| WHAT YOU NEED TO DO |
Each line that holds the string "objects" counts once; say how many such lines there are and add nothing.

| DATASET EXCERPT |
________

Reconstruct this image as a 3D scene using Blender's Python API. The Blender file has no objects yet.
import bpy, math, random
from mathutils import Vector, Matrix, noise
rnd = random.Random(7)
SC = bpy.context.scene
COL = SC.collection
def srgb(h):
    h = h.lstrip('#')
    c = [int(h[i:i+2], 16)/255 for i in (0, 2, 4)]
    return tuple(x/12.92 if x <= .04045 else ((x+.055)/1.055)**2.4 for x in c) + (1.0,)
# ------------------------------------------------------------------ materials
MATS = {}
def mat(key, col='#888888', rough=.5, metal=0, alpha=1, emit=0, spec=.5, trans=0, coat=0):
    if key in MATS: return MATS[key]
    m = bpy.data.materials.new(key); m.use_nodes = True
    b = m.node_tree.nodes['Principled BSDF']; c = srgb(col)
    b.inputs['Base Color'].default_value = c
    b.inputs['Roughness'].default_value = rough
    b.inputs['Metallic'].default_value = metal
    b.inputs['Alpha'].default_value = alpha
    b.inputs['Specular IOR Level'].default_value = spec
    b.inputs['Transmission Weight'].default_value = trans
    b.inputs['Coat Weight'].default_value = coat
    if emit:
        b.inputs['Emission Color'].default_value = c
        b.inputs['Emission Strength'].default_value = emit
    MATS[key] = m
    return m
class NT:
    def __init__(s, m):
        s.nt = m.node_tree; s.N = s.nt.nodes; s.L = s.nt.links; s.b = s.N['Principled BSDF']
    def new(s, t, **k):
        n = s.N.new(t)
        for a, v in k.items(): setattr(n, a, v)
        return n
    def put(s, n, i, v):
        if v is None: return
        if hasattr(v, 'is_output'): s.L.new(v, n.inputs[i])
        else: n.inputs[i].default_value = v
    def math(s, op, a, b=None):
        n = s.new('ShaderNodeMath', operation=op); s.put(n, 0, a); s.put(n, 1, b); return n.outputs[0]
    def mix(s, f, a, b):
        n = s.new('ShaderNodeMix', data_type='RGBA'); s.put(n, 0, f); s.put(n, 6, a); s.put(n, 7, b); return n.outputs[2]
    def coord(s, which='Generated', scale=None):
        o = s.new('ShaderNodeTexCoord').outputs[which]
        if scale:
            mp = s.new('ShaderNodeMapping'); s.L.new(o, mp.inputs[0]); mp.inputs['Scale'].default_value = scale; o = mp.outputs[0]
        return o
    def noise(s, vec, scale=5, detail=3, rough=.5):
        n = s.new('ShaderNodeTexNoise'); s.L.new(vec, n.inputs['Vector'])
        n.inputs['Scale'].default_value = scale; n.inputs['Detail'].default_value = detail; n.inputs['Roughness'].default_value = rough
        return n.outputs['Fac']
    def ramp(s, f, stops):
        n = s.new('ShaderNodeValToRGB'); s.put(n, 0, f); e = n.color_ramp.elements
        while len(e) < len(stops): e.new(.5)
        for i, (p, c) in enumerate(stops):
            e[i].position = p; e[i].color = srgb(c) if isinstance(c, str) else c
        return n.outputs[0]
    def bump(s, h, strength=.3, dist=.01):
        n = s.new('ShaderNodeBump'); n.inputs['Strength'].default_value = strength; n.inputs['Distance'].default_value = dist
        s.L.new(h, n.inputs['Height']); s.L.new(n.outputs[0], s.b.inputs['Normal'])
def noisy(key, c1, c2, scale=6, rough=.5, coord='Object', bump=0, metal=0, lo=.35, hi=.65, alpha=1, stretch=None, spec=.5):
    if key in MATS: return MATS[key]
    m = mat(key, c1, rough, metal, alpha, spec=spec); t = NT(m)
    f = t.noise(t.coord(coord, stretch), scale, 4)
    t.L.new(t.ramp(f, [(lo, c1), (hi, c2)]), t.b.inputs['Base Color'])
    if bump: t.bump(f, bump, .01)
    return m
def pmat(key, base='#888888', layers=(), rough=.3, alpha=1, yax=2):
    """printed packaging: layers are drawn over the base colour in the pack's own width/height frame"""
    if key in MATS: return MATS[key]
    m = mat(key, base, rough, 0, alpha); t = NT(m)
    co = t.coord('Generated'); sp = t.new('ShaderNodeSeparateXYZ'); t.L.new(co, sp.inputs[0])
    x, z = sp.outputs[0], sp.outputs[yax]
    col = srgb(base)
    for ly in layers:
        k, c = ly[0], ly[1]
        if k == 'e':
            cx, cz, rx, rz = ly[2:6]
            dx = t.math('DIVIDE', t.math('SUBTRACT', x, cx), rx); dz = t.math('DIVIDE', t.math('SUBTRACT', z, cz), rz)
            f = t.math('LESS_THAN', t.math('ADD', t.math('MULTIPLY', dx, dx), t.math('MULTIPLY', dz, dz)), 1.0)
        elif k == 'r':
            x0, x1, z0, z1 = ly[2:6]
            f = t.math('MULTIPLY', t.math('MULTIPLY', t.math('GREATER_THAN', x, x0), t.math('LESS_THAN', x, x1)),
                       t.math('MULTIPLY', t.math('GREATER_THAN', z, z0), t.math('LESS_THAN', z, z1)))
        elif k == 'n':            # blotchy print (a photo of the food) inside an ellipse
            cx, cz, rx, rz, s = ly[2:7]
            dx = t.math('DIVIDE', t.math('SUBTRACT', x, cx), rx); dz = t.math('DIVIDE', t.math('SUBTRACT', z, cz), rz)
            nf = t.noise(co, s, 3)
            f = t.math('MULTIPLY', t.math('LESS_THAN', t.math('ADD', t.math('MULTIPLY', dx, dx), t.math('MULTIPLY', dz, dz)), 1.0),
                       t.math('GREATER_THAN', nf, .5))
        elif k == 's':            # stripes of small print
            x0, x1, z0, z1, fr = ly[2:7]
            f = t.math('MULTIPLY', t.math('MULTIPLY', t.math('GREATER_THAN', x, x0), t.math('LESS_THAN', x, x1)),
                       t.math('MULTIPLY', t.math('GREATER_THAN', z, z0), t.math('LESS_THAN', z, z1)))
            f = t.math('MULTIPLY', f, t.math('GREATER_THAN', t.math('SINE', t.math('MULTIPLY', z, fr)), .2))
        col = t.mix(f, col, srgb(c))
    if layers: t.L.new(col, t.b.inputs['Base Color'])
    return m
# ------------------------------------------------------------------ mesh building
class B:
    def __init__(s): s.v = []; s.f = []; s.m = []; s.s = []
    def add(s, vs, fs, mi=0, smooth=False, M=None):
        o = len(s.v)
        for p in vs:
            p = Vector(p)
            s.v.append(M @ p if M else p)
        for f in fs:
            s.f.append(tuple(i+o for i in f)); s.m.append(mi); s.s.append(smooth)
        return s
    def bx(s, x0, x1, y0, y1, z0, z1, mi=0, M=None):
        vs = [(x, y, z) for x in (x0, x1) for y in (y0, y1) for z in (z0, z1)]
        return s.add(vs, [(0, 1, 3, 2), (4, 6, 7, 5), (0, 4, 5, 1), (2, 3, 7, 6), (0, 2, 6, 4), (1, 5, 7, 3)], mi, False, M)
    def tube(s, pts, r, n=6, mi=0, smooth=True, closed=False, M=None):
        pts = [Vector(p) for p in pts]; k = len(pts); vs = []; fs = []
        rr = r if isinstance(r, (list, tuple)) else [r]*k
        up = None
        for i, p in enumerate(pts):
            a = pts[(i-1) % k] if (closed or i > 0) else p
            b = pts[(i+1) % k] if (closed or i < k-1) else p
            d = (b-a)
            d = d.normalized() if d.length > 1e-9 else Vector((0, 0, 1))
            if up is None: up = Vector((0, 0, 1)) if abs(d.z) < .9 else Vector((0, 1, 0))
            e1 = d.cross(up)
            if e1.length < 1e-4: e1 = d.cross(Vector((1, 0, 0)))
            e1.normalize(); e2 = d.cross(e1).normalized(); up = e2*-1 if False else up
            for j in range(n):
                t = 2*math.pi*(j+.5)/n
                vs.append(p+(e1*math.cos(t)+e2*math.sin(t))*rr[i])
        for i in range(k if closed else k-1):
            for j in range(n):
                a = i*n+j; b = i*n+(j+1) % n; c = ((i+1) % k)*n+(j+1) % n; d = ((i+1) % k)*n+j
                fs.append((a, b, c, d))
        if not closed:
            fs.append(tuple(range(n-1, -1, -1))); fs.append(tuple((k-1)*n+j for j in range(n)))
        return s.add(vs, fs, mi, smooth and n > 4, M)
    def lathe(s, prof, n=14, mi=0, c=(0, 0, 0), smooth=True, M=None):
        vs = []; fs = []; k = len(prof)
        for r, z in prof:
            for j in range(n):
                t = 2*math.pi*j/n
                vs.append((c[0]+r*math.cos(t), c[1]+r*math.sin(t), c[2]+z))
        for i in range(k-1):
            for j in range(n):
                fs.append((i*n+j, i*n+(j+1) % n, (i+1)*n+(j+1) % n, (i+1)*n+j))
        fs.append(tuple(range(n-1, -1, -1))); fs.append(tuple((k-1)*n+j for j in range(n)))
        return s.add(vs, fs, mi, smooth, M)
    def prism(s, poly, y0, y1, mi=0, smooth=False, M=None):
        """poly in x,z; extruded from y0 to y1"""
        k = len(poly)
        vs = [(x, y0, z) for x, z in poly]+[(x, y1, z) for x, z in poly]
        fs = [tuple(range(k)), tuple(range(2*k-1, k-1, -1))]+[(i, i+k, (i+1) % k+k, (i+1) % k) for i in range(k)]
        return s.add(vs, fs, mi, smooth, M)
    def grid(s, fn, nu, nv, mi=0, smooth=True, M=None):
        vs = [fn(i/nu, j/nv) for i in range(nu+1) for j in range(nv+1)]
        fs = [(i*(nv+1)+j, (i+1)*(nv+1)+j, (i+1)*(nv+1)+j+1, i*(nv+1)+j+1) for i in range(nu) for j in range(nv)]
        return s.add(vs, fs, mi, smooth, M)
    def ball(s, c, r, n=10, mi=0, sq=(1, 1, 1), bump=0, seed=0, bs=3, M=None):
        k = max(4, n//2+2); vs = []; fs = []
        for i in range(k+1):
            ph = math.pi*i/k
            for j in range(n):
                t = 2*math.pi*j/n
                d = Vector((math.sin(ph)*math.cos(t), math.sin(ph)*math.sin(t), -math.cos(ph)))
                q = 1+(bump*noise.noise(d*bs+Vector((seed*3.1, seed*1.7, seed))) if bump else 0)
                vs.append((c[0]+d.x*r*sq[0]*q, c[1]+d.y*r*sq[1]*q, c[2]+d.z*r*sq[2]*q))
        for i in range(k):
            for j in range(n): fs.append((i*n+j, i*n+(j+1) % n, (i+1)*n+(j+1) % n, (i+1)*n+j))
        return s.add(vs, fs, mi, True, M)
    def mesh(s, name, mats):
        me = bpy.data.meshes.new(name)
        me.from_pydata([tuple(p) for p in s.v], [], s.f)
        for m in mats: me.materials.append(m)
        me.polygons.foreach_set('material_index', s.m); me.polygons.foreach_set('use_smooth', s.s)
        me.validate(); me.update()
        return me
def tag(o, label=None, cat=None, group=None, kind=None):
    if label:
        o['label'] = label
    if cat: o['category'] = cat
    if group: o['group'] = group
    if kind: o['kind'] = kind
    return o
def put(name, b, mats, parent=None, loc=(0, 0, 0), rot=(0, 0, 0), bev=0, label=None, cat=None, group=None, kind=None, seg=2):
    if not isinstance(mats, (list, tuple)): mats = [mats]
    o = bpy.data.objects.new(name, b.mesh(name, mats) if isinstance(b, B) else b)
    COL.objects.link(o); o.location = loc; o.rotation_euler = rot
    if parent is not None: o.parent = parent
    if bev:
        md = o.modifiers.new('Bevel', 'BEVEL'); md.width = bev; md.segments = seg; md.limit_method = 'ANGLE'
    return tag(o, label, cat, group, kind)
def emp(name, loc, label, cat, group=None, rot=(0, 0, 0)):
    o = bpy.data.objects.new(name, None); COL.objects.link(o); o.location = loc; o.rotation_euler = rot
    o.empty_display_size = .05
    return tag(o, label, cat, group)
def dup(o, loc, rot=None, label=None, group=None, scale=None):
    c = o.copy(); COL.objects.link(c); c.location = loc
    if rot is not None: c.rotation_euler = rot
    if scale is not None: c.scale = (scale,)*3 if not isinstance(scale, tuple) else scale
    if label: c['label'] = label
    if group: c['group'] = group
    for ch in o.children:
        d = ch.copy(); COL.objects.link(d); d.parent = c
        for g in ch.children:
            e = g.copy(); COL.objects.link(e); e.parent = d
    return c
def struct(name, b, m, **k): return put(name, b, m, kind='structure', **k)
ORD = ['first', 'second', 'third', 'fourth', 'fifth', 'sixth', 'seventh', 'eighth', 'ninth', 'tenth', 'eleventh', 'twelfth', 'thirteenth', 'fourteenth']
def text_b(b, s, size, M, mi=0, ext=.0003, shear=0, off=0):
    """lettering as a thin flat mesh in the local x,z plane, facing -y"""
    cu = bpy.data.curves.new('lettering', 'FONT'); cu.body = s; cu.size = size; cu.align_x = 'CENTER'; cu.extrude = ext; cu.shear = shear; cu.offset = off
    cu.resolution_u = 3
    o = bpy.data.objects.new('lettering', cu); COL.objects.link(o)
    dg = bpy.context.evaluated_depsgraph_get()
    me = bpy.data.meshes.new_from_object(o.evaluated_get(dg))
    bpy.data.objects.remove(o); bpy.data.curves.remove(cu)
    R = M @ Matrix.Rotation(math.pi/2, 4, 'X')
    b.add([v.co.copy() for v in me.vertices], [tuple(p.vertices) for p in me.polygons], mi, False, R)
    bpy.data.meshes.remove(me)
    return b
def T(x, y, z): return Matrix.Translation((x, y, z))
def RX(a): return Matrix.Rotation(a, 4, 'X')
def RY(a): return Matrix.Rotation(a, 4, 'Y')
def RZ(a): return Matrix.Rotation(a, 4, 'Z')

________

| TASK ANSWER |
9